Friday 21 September 2018

The Ghoul - not quite David Lynch

With my girlfriend away this evening I made the most of the chance to watch a film she would be unlikely to give the time of day simply because of its title.  The Ghoul is a dark and twisted psycho-criminal drama that wants very much to be a part of David Lynch's canon.  From the recurring highway motifs to the constant shifting of motivations and perspectives, the film strives for a twisted Lynchian tone that disorientates the viewer.  This shit is hard to pull off successfully, and here is it seldom effective.

Tom Meeten plays Chris, a cop who is in London for a few days from the North to help his old forces friends solve a strange crime, a crime in which it appears victims of a shooting have carried on coming at their shooter after they should have died.  But the mystery quickly veers away from how these victims came to be, shifting jarringly on to Chris himself as he attends a psychotherapist ostensibly to inveigle into the world of the victims.  We quickly question Chris' mental health, his motivations, and even if he is a police officer at all.  Fantasy and reality bleed into one as the reality of Chris' life and the life of the persona he has taken on come together.  Eventually they are indistinguishable and we are lead on a circular path in which pretty much anything could be true.

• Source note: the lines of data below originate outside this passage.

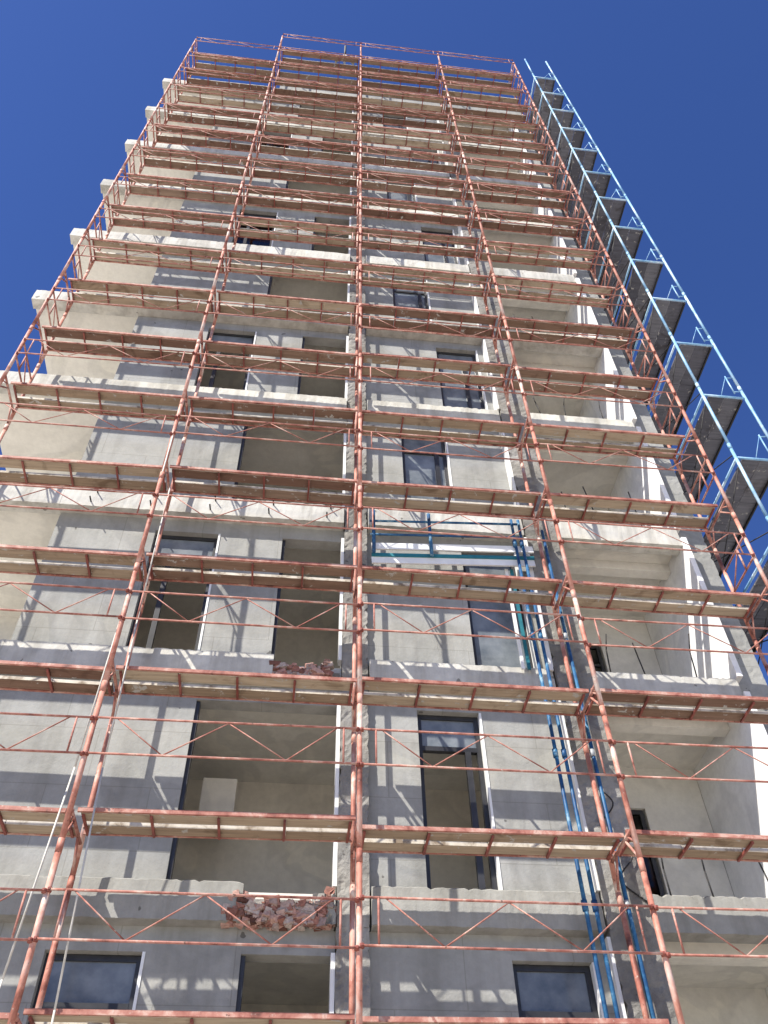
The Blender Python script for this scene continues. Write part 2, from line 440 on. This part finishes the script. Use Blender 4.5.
# anchor pins left in the white band
for i in range(6):
    for dz in (.33, .10):
        x = -3.55 + .98*i + (.0 if dz > .2 else -.06)
        if x > .4: continue
        mb = MB(); mb.tube((x, YB+.01, top(2)-.46+dz), (x-.01, YB-.11, top(2)-.46+dz+.015), .013, 6)
        link('anchor_pin', mb.mesh('anchor_pin', M_BLACK), B)
# ------------------------------------------------------------------ scaffolding: upright frames
ROW = ['lowest', 'second lowest', 'third lowest', 'fourth lowest', 'fifth lowest', 'sixth lowest', 'seventh lowest', 'eighth lowest', 'ninth lowest',
       'ninth from the top', 'eighth from the top', 'seventh from the top', 'sixth from the top', 'fifth from the top', 'fourth from the top', 'third from the top', 'second from the top', 'topmost']
BAYN = ['in the leftmost bay', 'in the bay left of the centre pole', 'in the bay right of the centre pole', 'in the rightmost bay']
POLN = ['leftmost red scaffold upright standing beside the open corner balconies',
        'red scaffold upright with ropes beside it, second from the left',
        'central red scaffold upright running straight up the middle of the facade',
        'orange red scaffold upright in front of the blue tubes, fourth from the left',
        'rightmost red scaffold upright at the corner of the tower']
KTOP = 17
def upright_tube(y, z1, seed):
    rnd = random.Random(seed); mb = MB(); z = 0.06
    while z < z1-.01:
        zn = min(z+2.0, z1); mb.tube((0,y,z), (0,y,zn), .032, 10)
        mb.tube((0,y,zn-.12), (0,y,min(zn+.03, z1)), .0355, 10)
        z = zn
    mb.box(-.09, .09, y-.09, y+.09, 0, .012); mb.tube((0,y,.012), (0,y,.2), .02, 8)
    return mb
me_out = upright_tube(YO, 39.35, 1).mesh('pole', M_POLE)
me_outs = upright_tube(YO, 37.4, 1).mesh('pole', M_POLE)
me_in = upright_tube(YI, 38.95, 2).mesh('pole', M_POLE)
me_ins = upright_tube(YI, 37.0, 2).mesh('pole', M_POLE)
tr = MB(); tr.tube((0,YO+.03,0), (0,YI-.03,0), .022, 8)
tr.tube((0,YO+.02,-.34), (0,DY0+.02,-.03), .016, 6); tr.tube((0,YI-.02,-.34), (0,YI-.2,-.02), .016, 6)
tr.tube((0,YO+.02,-.16), (0,YO+.18,-.02), .013, 6)
me_tr = tr.mesh('transom', M_RED)
eg = MB()
for z in (.55, 1.02): eg.tube((0,YO+.03,z), (0,YI-.03,z), .018, 6)
eg.tube((0,YO+.30,.55), (0,YO+.30,1.02), .016, 6); eg.tube((0,YO+.30,1.0), (0,YI-.05,.57), .012, 5)
me_eg = eg.mesh('end_guard', M_RED)
for i, x in enumerate(SX):
    t = thing('scaffold_upright', POLN[i], 'scaffold frame', (x,0,0), 'red scaffold uprights along the facade')
    link('pole', me_outs if i == 0 else me_out, t); link('pole', me_ins if i == 0 else me_in, t)
    for k in range(-2, KTOP+1 - (1 if i == 0 else 0)):
        link('transom', me_tr, t, (0,0,ZD(k)-.075))
        if i in (0, 4) and k >= 0: link('end_guard', me_eg, t, (0,0,ZD(k)))
# ------------------------------------------------------------------ scaffold decks and guard rails
L = BAY - .10
def plank_mesh(y0, y1, mat, seed):
    rnd = random.Random(seed); mb = MB(); nseg = 4
    for s_ in range(nseg):
        a = -L/2 + L*s_/nseg + .004; b_ = -L/2 + L*(s_+1)/nseg - .004
        dz = rnd.uniform(-.004,.004)
        ya = y0+rnd.uniform(0,.010)
        mb.box(a, b_, ya, y1-rnd.uniform(0,.012), -.024+dz, .03+dz)
        mb.box(a, b_, ya-.006, ya-.001, -.02+dz, .028+dz, 1)
    return mb.mesh('plank', [mat, M_EDGE])
PM = []
M_EDGE = paint('pale_sunlit_edge', [(.35,(.22,.17,.12)), (.5,(.50,.45,.37)), (.7,(.62,.58,.50))], 5, .8)  # paler than the planks: sunlight on their front edges put into the colour
for mat in (M_PLANK, M_PLANKR):
    PM.append([(plank_mesh(.022, .205, mat, s_), plank_mesh(.305, .488, mat, s_+50)) for s_ in range(3)])
sr = MB(); sr.box(-L/2-.03, L/2+.03, -.016, .016, -.024, .022); me_sr = sr.mesh('side_rail', M_RED)
cb = MB(); cb.box(-.014, .014, .03, .48, -.058, -.03); me_cb = cb.mesh('cross_bar', M_DKRED)
gr = MB(); gr.tube((-L/2-.02,0,0), (L/2+.02,0,0), .0135, 8); me_gr = gr.mesh('rail', M_RED)
br = MB(); xs = [-L/2+.22, -L/4+.05, 0, L/4-.05, L/2-.22]
for j in range(4): br.tube((xs[j],.004, .23 if j % 2 == 0 else -.23), (xs[j+1],.004, -.23 if j % 2 == 0 else .23), .008, 6)
me_br = br.mesh('zigzag_brace', M_RED)
po = MB(); po.tube((0,0,-.235), (0,0,.235), .012, 8); me_po = po.mesh('end_post', M_RED)
cp = MB(); cp.tube((0,0,-.022), (0,0,.022), .024, 8); cp.box(-.010,.010,-.04,-.015,-.010,.010); me_cp = cp.mesh('coupler', M_DKRED)
for bay in range(4):
    xc = (SX[bay]+SX[bay+1])/2
    for k in range(0, KTOP+1 - (1 if bay == 0 else 0)):
        rnd = random.Random(bay*100+k)
        kind = 0 if rnd.random() < (.85 if k < 6 else .35 if k < 10 else .2) else 1
        tone = ['light brown', 'reddish brown'][kind]
        kk = k if bay > 0 or k < 9 else k+1
        row = ROW[kk]
        tilt = rnd.uniform(-.014, .014); dz = rnd.uniform(-.045, .045)
        d = thing('scaffold_deck', f'plank scaffold deck, {row} {BAYN[bay]}', 'scaffold deck', (xc, DY0, ZD(k)+dz), 'plank decks laid on the red scaffolding', (rnd.uniform(-.015,.015), tilt, 0))
        a, b_ = PM[kind][rnd.randrange(3)]; a2, b2 = PM[kind][rnd.randrange(3)]
        link('plank', a, d); link('plank', b2, d)
        link('side_rail', me_sr, d); link('side_rail', me_sr, d, (0, .51, 0))
        for j in range(5): link('cross_bar', me_cb, d, (-L/2 + .03 + (L-.06)*j/4, 0, 0))
        g = thing('guard_rail', f'zigzag guard rail, {row} {BAYN[bay]}', 'guard rail', (xc, YO-.045, ZD(k)+.78+rnd.uniform(-.03,.03)), 'red guard rails above the scaffold decks', (0, rnd.uniform(-.006,.006), 0))
        link('rail', me_gr, g, (0,0,.235)); link('rail', me_gr, g, (0,0,-.235)); link('zigzag_brace', me_br, g)
        for s_ in (-1, 1):
            link('end_post', me_po, g, (s_*(L/2-.14), 0, 0))
            for z in (.235, -.235): link('coupler', me_cp, g, (s_*(L/2+.025), .012, z))
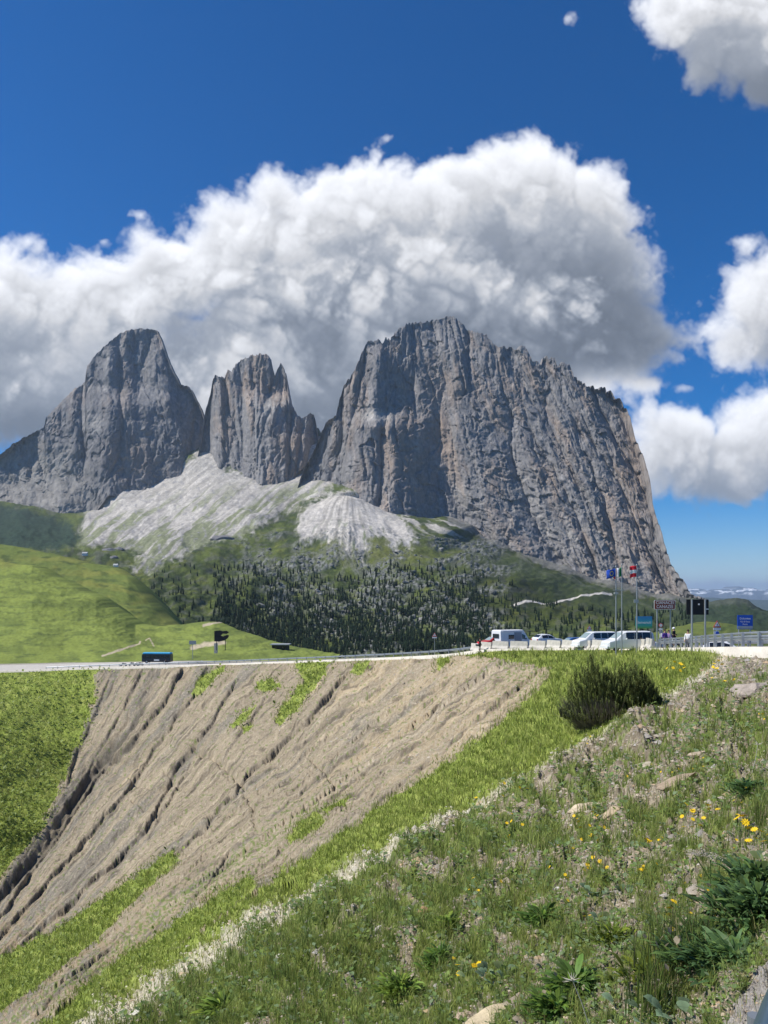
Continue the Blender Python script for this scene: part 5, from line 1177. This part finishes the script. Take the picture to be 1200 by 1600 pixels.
# blue sign at the far right with pale lower strip
Y = 50; u = U(Y); root = empty('road_sign', tuple(PT(1164, 1008, Y))); tag(root, 'square blue sign with white lettering and a pale strip below, at the far right', 'sign')
zc = (1008-972)*u; bm = bmesh.new(); rounded(bm, 24*u, 22*u, .035, 0, zc, .05); bm_obj('panel', bm, M['blue_s'], root)
text('Dolomites', 3.3*u*1.35, M['white_s'], root, (0, -.028, zc+5.4*u), sx=.9); text('Val di Fassa', 2.7*u*1.35, M['white_s'], root, (0, -.028, zc+.6*u), sx=.9); text('Fascia', 2.7*u*1.35, M['white_s'], root, (0, -.028, zc-3.4*u), sx=.9)
bm = bmesh.new(); add_box(bm, (0, -.03, zc-8.2*u), (23*u, .02, 4*u)); bm_obj('lower_strip', bm, M['grey_s'], root)
posts(root, (-9*u, 9*u), -2, zc+6*u, .04)
bm = bmesh.new()
def triangle_sign(px, py, Y, w, base, label, plate=False, disc=False):
    u = U(Y); root = empty('warning_sign', tuple(PT(px, base, Y))); tag(root, label, 'sign', 'triangular warning signs at the pass')
    zc = (base-py)*u; w *= u
    def tri(s, y, th, mat, nm):
        bm = bmesh.new(); P = [(-w/2*s, -w*.433*s+0), (w/2*s, -w*.433*s), (0, w*.433*s)]
        f = [bm.verts.new((x, y-th/2, zc+z)) for x, z in P]; b = [bm.verts.new((x, y+th/2, zc+z)) for x, z in P]
        bm.faces.new(f); bm.faces.new(b[::-1])
        for k in range(3): bm.faces.new((f[k], f[(k+1) % 3], b[(k+1) % 3], b[k]))
        bm_obj(nm, bm, mat, root)
    tri(1, 0, .03, M['red_s'], 'red_triangle'); tri(.66, -.012, .03, M['white_s'], 'white_field')
    bm = bmesh.new(); add_box(bm, (0, -.03, zc-.08*w), (.06*w, .012, .22*w)); bm_obj('symbol', bm, M['plastic'], root)
    if plate: bm = bmesh.new(); add_box(bm, (0, 0, zc-w*.62), (w*.95, .03, w*.28)); bm_obj('plate', bm, M['white_s'], root)
    if disc:
        bm = bmesh.new(); add_cyl(bm, (.02, -.03, zc-w*1.15), (.02, -.005, zc-w*1.15), w*.22, n=18); bm_obj('blue_disc', bm, M['blue_s'], root)
        bm = bmesh.new(); add_box(bm, (-.1*w, .0, zc-w*1.2), (w*.62, .02, w*.66)); bm_obj('plate', bm, M['white_s'], root)
    posts(root, (0,), -.6, zc+w*.3, .035)
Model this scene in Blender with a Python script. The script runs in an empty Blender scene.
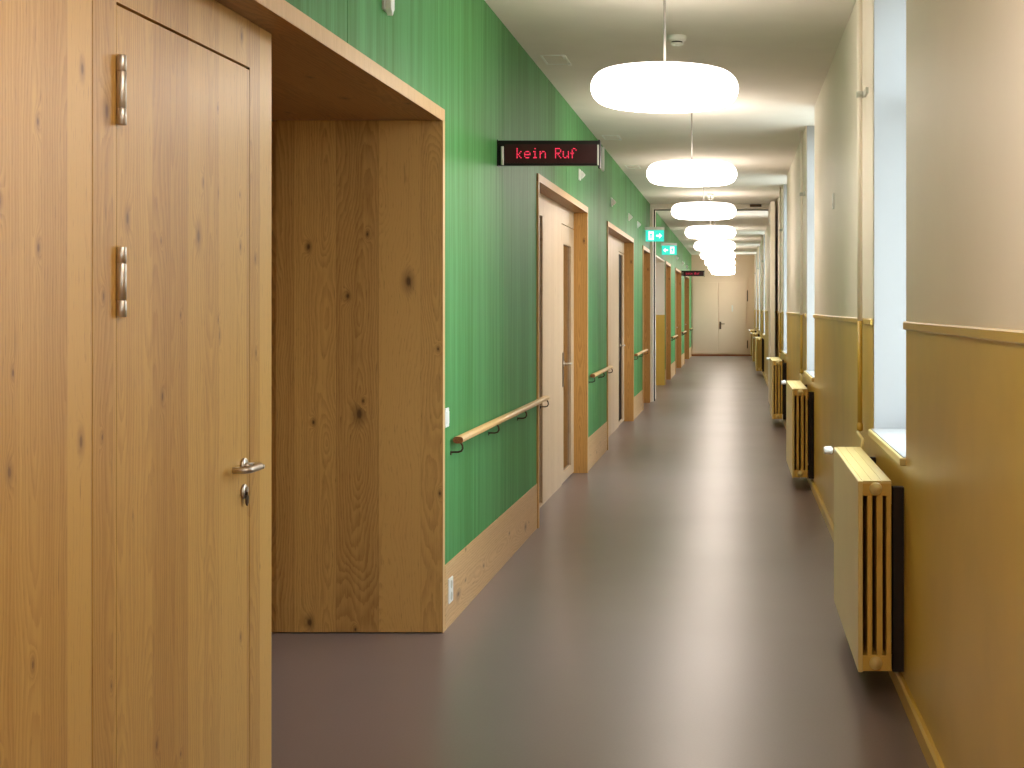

I don't know precisely what it is that David Lynch and Shane Carruth do to make films like this that don't suck.  It is something to do with the tone, and to do with establishing a world in which the rules of that world might not be the same as the rules in our world, but they are self-consistent none-the-less.  I think that writer / director Gareth Tunley is trying to have it both ways here.  He wants a film that's completely set in the real world, but with jarring shifts of character and motivation that just sit awkwardly.  It's also very dark in places, which make it even harder to get under the skin of the main character and feel like you care what's happening to him.  Compare that to the way that Lynch lights Naomi Watts in Mulholland Drive.  It's a fine effort and interesting enough to watch, but in addition to needing something to help me care more, I wanted a tiny bit more resolution at the end.  There's circular story telling, and then there's circular story telling.  This is the latter, and it's fairly unsatisfying.

Was great to see Alice Lowe in something else, shame that she's not apparently writing anything at the moment (according to IMDB).  I remain eagerly awaiting a follow-up to Prevenge.